The recapture of the ancient city of Palmyra by Syrian government forces scores an important victory over ISIS fighters who waged a 10-month reign of terror there and marks the first major defeat for the extremist group since an international agreement to battle terrorism in the fractured nation took effect last year.
The city known to Syrians as the “Bride of the Desert” is famous for its 2,000-year-old ruins that once drew tens of thousands of visitors each year before the ISIS group destroyed many of the monuments.
Damage
The extent of the destruction remained unclear after government troops took the town in central Syria on Sunday. Initial footage on Syrian state TV showed widespread rubble and shattered statues. But Palmyra’s grand colonnades appeared to be in relatively good condition.
ISIS Pressurised as Forces Take Control
The government forces were supported by Lebanese Hezbollah militiamen and Russian air power. ISIS now faces pressure on several fronts as Kurdish ground forces advance on its territory in Syria’s north and government forces, from Palmyra, have a new path to its de facto capital, Raqqa, and the contested eastern city of Deir el-Zour.
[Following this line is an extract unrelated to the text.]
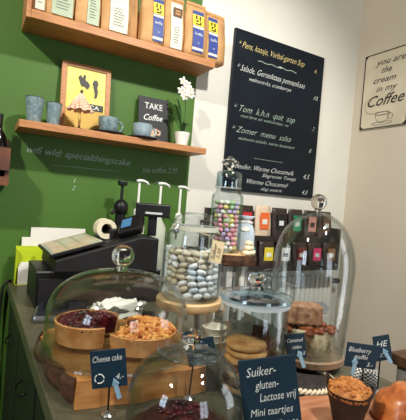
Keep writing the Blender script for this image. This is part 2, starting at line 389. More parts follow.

International airstrikes have pounded ISIS territory, killing two top leaders in recent weeks, according to the Pentagon. Those strikes have also inflicted dozens of civilian casualties.
In neighbouring Iraq, meanwhile, government forces backed by the US and Iran are preparing a ground offensive to retake the country’s second largest city, Mosul, from ISIS fighters.
‘Significant Achievement’
The fall of Palmyra comes a month after a partial cease-fire in Syria’s civil war came into force. The truce was sponsored by the US and Russia in part to allow the government and international community to focus on al-Qaida styled militants, among them ISIS.
In comments reported on state TV, Syrian President Bashar Assad described the Palmyra operation as a “significant achievement” offering “new evidence of the effectiveness of the strategy espoused by the Syrian army and its allies in the war against terrorism.”
Museum Damage
ISIS drove government forces from Palmyra in a matter of days last May and later demolished some of its best-known monuments, including two large temples dating back more than 1,800 years and a Roman triumphal archway.
State TV showed the rubble left over from the destruction of the Temple of Bel as well as the damaged archway, the supports of which were still standing. It said a statue of Zenobia, the third century queen who ruled an independent state from Palmyra and figures strongly in Syrian lore, was missing.
Artifacts inside the city’s museum also appeared heavily damaged on state TV. A sculpture of the Greek goddess Athena was decapitated, and the museum’s basement appeared to have been dynamited, the hall littered with broken statues.
Still, state media reported that a lion statue dating back to the second century, previously thought to have been destroyed by ISIS militants, was found in a damaged but recoverable condition.
Current Situation of Palmyra
Extremists beheaded the archaeological site’s 81-year-old director, Riad al-Asaad, in August after he reportedly refused to divulge where authorities had hidden some of the treasures before the group swept in. ISIS view the ruins as monuments to idolatry.
ISIS also demolished Palmyra’s infamous Tadmur prison in the town centre, where thousands of government opponents were reportedly tortured.
Syrian state TV hailed the government’s advance, and a local reporter spoke live from inside Palmyra, showing troops in the centre of the town, where some buildings had been reduced to rubble.
Rebuilding the Ruins
Culture Minister Issam Khalil described the recapture as a “victory for humanity and right over all projects of darkness.”
Maamoun Abdulkarim, director of the museums and antiquities department in Damascus, said Palmyra’s Great Colonnade had suffered only minor damage. Addressing ISIS he said:
We will rebuild what you have destroyed.
The Syrian opposition, which blames the government for the country’s devastating civil war and the rise of ISIS, rejected that narrative.
The government wants through this operation to win the favor of Western nations by fighting against terrorism, while obscuring its responsibility as providing the reasons for the spread of terror.Khaled Nasser, a member of the opposition coalition that has been negotiating with the government in Geneva.
The Britain-based Syrian Observatory for Human Rights, which monitors the conflict through local activists, confirmed that ISIS had lost the town. Observatory chief Rami Abdurrahman said three weeks of fighting killed more than 400 ISIS fighters, as well as 180 troops and allied militiamen.
Syria’s conflict began a little more than five years ago with mostly peaceful protests against the Assad family’s four-decade rule.
A fierce government crackdown and the rise of an insurgency plunged the country into a full-blown civil war that has killed more than 250,000 people.